Since late last year, the United Nations Office for Drugs and Crime (UNODC) has been recommending coffee as the replacement. They hope the mountainous region’s altitude will lend itself to producing high-quality coffee for export.
Golden Triangle’s shade-grown coffee
Satellite imagery suggests that about 57,600 hectares of Myanmar’s land was planted with poppy last year, producing the largest crop in the world after Afghanistan. Experts say the vast majority of that opium is refined into heroin elsewhere in Shan State and exported to China, where a domestic market for narcotics has boomed along with rising living standards.
Long San said he planted 0.5 hectares of his land with coffee, interspersed with silver oak trees for shade, last year. He said he planned to double that during the current rainy season.
Long San still grows opium on some of his land, but he said he was planning to abandon the crop completely when the coffee - which takes three years to reach maturity - begins to show profit.
“Next year these fields will be all coffee,” he said.
The project is headed by Jochen Wiese, the UNODC’s chief technical advisor for alternative development in Myanmar. The German national spent 28 years developing similar schemes in South America, and has come out of retirement to take on Myanmar’s poppy problem.
Wiese said that the approach of the project was to focus on small areas in an attempt to wrest communities from the “distorting” economics of opium poppies. The UNODC is starting small, with just 450 farmers across a handful of villages planting half a hectare each of coffee and silver oak.
“We have to demonstrate to people that through income this will be a success, we can’t go to a hundred different sites, we have to work in a very concentrated way,” he said, adding that the farmers were “very enthusiastic” about the project,
“Everybody wants to have another half hectare,” he said, predicting that 600 hectares of coffee will be planted by the end of this year. “This is a very good indicator of the interest and the real will of the people to change.”
Opium profits drive Shan State fighting
The U.N. provides coffee seeds and fertilizer and gives other assistance to the farmers. It is also helping farmers to set up cooperatives to overcome the economies of scale required to export coffee beans to international markets.
But with the Chinese market’s enormous demand for heroin, the situation in Shan State is further complicated by the lack of peace in the hills. Armed ethnic groups and the Myanmar government vie for territorial control. Despite a cease-fire agreement between the government and the biggest local group, the Shan State Army-South, small skirmishes frequently break out.

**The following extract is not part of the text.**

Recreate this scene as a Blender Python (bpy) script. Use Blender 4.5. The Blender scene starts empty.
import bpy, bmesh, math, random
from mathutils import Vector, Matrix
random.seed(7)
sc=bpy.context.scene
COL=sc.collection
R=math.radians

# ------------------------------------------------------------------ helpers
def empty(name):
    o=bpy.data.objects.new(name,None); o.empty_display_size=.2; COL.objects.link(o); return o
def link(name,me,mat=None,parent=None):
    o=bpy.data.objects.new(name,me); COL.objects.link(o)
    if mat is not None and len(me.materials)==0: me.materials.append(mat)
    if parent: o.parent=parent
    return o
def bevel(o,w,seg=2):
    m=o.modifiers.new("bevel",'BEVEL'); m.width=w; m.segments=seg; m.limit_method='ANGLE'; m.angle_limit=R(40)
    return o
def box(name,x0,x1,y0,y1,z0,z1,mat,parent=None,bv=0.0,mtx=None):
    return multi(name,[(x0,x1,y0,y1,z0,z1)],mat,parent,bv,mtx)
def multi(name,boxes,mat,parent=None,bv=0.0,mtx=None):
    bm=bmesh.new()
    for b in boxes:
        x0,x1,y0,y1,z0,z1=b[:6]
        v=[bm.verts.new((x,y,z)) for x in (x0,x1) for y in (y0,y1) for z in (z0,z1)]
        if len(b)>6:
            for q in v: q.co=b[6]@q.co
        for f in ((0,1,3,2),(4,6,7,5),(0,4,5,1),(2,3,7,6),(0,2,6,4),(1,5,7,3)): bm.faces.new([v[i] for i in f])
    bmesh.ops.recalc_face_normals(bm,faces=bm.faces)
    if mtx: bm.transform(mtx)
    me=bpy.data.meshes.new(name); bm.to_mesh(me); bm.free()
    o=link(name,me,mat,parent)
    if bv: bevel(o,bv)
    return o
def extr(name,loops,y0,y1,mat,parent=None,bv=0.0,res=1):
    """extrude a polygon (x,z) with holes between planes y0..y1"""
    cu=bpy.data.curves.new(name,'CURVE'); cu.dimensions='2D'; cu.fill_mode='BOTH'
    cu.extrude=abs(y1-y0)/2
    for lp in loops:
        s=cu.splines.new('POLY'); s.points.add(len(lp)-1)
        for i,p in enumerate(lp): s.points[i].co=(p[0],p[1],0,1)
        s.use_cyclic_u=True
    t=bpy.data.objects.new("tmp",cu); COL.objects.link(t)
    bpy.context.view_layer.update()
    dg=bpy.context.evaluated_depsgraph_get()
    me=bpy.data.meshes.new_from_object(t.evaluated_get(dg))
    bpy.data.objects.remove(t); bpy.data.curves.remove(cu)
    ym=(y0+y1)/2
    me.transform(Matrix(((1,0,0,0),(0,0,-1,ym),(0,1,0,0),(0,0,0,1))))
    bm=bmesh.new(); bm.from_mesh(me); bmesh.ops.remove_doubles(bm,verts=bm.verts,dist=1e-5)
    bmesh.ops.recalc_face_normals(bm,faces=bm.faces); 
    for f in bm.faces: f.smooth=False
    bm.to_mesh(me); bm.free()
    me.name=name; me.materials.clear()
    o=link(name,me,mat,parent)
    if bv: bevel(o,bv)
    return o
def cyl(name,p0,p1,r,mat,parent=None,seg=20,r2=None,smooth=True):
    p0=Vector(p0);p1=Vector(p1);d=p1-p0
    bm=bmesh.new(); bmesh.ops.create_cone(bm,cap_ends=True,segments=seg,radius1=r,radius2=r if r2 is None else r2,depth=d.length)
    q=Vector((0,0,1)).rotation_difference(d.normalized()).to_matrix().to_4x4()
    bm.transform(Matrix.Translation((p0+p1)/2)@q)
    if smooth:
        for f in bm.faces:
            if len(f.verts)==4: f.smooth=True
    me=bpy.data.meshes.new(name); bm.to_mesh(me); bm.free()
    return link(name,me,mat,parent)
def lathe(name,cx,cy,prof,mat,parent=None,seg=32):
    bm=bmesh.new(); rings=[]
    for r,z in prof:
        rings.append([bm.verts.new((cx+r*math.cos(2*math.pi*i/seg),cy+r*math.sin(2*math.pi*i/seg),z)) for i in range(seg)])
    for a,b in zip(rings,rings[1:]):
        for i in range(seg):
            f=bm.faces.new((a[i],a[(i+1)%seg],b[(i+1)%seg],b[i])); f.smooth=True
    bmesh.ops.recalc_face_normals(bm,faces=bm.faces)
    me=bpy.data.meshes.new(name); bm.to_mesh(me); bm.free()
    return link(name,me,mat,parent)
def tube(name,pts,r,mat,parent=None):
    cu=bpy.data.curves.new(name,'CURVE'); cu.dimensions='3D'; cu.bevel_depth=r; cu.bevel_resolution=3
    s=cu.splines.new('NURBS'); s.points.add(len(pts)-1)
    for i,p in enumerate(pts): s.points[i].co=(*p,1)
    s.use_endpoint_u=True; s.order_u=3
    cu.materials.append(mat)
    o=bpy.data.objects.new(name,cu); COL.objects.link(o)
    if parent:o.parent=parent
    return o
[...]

The U.N. estimates Myanmar's opium crop for the past two years combined could be worth $880 million, and Tom Kramer, a researcher with the Netherlands’-based Transnational Institute’s drugs and democracy project, said that groups on all sides of the conflict rely on the drug trade's profits.
“Very few of the conflict actors in Shan State, including the Myanmar army, can claim to have clean hands when it comes to the drug trade. That’s the reality,” he said.
“They are involved in different ways, for some it’s just tax, some maybe involved in production, some are involved to some extent in trafficking.”
Kramer said that the Myanmar government’s eradication efforts were a blunt tool with which to tackle opium production.
“There’s is no evidence anywhere that eradication reduces opium production,” he said, explaining that in Afghanistan, for example, farmers facing the threat of the government clearing some of their fields would simply plant more poppy as insurance.
Another farmer involved in the U.N. program, Sai San Oo, 48, said that in past years, some of his fields had been cleared by the government. He was forced to work as a day laborer to make up for the lost income, but returned to growing poppy the following year. Now, however, he says he want to switch all his fields to coffee.
“I have... high hopes that this will benefit my living standards,” he said. “[I] believe that there is an international market for this, so I’m happy to be planting coffee.”